Clásicos de campo y playa
El público de la ópera es conservador. El de los libros va camino de ser adánico
De todo empieza a hacer 30 años, cierto, pero hay cosas de las que ya hace 330. Un día de 1687 Charles Perrault presentó un curioso poema en la Academia Francesa, reunida solemnemente para celebrar que la reciente operación de fístula de Luis XIV había sido todo un éxito. Como suena. En los versos del padre de Cenicienta y Caperucita roja se ponía al Rey Sol a la altura del emperador Augusto para, de paso, poner a los escritores contemporáneos a la altura de los clásicos. Le respondió su archienemigo Nicolás Boileau, “legislador del Parnaso” y cabecilla de un bando del que también formaban parte ciudadanos tan ilustres como Racine o La Fontaine, convencidos de que ellos no eran más que enanos sentados a hombros de gigantes. Acababa de nacer –más bien de renacer- la famosa querella entre antiguos y modernos.
Ni que decir tiene que hoy la disputa sigue por otros medios y que la van ganando los unos o los otros según el género artístico del que se trate. Y según la estación del año. En la ópera y la llamada música culta, por ejemplo, los clásicos se imponen a los contemporáneos en la programación de los grandes escenarios temporada tras temporada. Tanto que el compositor Jorge Fernández Guerra, Premio Nacional de Música en 2007, suele ilustrar el fenómeno recordando los tiempos en que los melómanos seguían puntualmente los estrenos de sus coetáneos sin dejar de darse el gusto de rescatar composiciones del pasado. Justo como hacemos hoy con el cine. ¿Se imaginan una cartelera llena de hitchcocks y murnaus en la que solo de cuando en cuando se colasen un haneke o un tarantino? En el caso del teatro, los clásicos grecolatinos son sobre todo para el verano pero no desaparecen el resto del año, trufados con ese catálogo más o menos estable que hizo ser rotundo a Rodrigo García en una entrevista para este periódico: “Si no programas el maldito repertorio de los muertos pierdes al público del teatro”. Molière, Shakespeare, “como mucho, Beckett” son para algunos “el teatro”, se quejaba el director bonaerense.

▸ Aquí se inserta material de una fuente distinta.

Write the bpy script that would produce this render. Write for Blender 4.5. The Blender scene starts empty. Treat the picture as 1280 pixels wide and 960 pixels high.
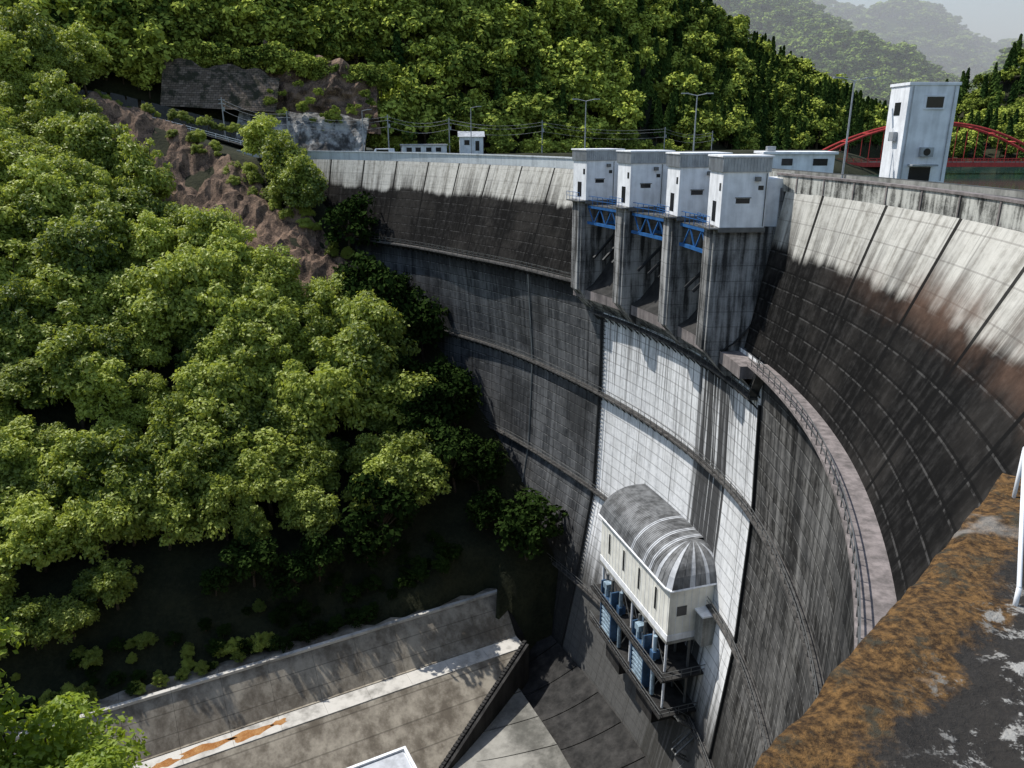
import bpy, math, random
import numpy as np
from mathutils import Vector, noise as mnoise
random.seed(7); RNG=np.random.RandomState(7)
scene=bpy.context.scene
rad=math.radians
# ------------------------------------------------------------------ node helpers
class NB:
    def __init__(s,name):
        s.m=bpy.data.materials.new(name); s.m.use_nodes=True; s.t=s.m.node_tree
        s.t.nodes.clear(); s.out=s.t.nodes.new('ShaderNodeOutputMaterial')
    def node(s,ty,**k):
        n=s.t.nodes.new(ty)
        for a,b in k.items(): setattr(n,a,b)
        return n
    def put(s,inp,v):
        if v is None: return
        if isinstance(v,bpy.types.NodeSocket): s.t.links.new(v,inp)
        else:
            if inp.type=='RGBA' and len(v)==3: v=(*v,1)
            inp.default_value=v
    def M(s,op,a,b=None,c=None,clamp=False):
        n=s.node('ShaderNodeMath',operation=op,use_clamp=clamp)
        s.put(n.inputs[0],a); s.put(n.inputs[1],b); s.put(n.inputs[2],c)
        return n.outputs[0]
    def step(s,x,lo,hi):
        n=s.node('ShaderNodeMapRange',interpolation_type='SMOOTHSTEP')
        s.put(n.inputs[0],x); s.put(n.inputs[1],lo); s.put(n.inputs[2],hi)
        n.inputs[3].default_value=0; n.inputs[4].default_value=1
        return n.outputs[0]
    def mix(s,f,a,b,mode='MIX'):
        n=s.node('ShaderNodeMix',data_type='RGBA',blend_type=mode)
        s.put(n.inputs[0],f); s.put(n.inputs[6],a); s.put(n.inputs[7],b)
        return n.outputs[2]
    def noise(s,vec,scale=1,detail=4,rough=.55):
        n=s.node('ShaderNodeTexNoise'); s.put(n.inputs['Vector'],vec)
        n.inputs['Scale'].default_value=scale; n.inputs['Detail'].default_value=detail; n.inputs['Roughness'].default_value=rough
        return n.outputs['Fac']
    def comb(s,x,y,z=0.0):
        n=s.node('ShaderNodeCombineXYZ'); s.put(n.inputs[0],x); s.put(n.inputs[1],y); s.put(n.inputs[2],z); return n.outputs[0]
    def sep(s,v):
        n=s.node('ShaderNodeSeparateXYZ'); s.put(n.inputs[0],v); return n.outputs
    def pos(s): return s.node('ShaderNodeNewGeometry').outputs['Position']
    def uv(s): return s.node('ShaderNodeTexCoord').outputs['UV']
    def finish(s,col,rough=.85,metal=0,bump=None,bs=.4,bd=.1,spec=.3):
        p=s.node('ShaderNodeBsdfPrincipled'); s.put(p.inputs['Base Color'],col); s.put(p.inputs['Roughness'],rough)
        p.inputs['Metallic'].default_value=metal; p.inputs['Specular IOR Level'].default_value=spec
        if bump is not None:
            b=s.node('ShaderNodeBump'); b.inputs['Strength'].default_value=bs; b.inputs['Distance'].default_value=bd
            s.put(b.inputs['Height'],bump); s.t.links.new(b.outputs[0],p.inputs['Normal'])
        s.t.links.new(p.outputs[0],s.out.inputs[0]); return s.m
def scaled(b,v,sx,sy,sz):
    n=b.node('ShaderNodeVectorMath',operation='MULTIPLY'); b.put(n.inputs[0],v); n.inputs[1].default_value=(sx,sy,sz); return n.outputs[0]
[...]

El problema, insistía, era dar con el público, no con los artistas.
El caso de la literatura es justo el contrario. La oferta va por un lado y la demanda, por otro. Nunca ha habido tantas y tan buenas colecciones de clásicos; nunca han recibido menos relevancia de los lectores o de los planes de estudio. No es que Perrault se pasara de frenada hace más tres siglos –sabía que no basta ser nuevo para ser moderno-, es que la industria editorial española vive para las novedades. Confundida con esa industria, la literatura corre el riesgo de dar la razón al sabio Mairena que pensaba que los nuevos apedrean a los originales. Lo mejor sería que las librerías, los cines y los teatros se comportaran como vasos comunicantes. El público de la ópera es conservador; lo importante es que no se vuelva reaccionario, avisaba el inolvidable Gerard Mortier. El público de los libros va camino de ser adánico; lo importante es que no se vuelva esnob.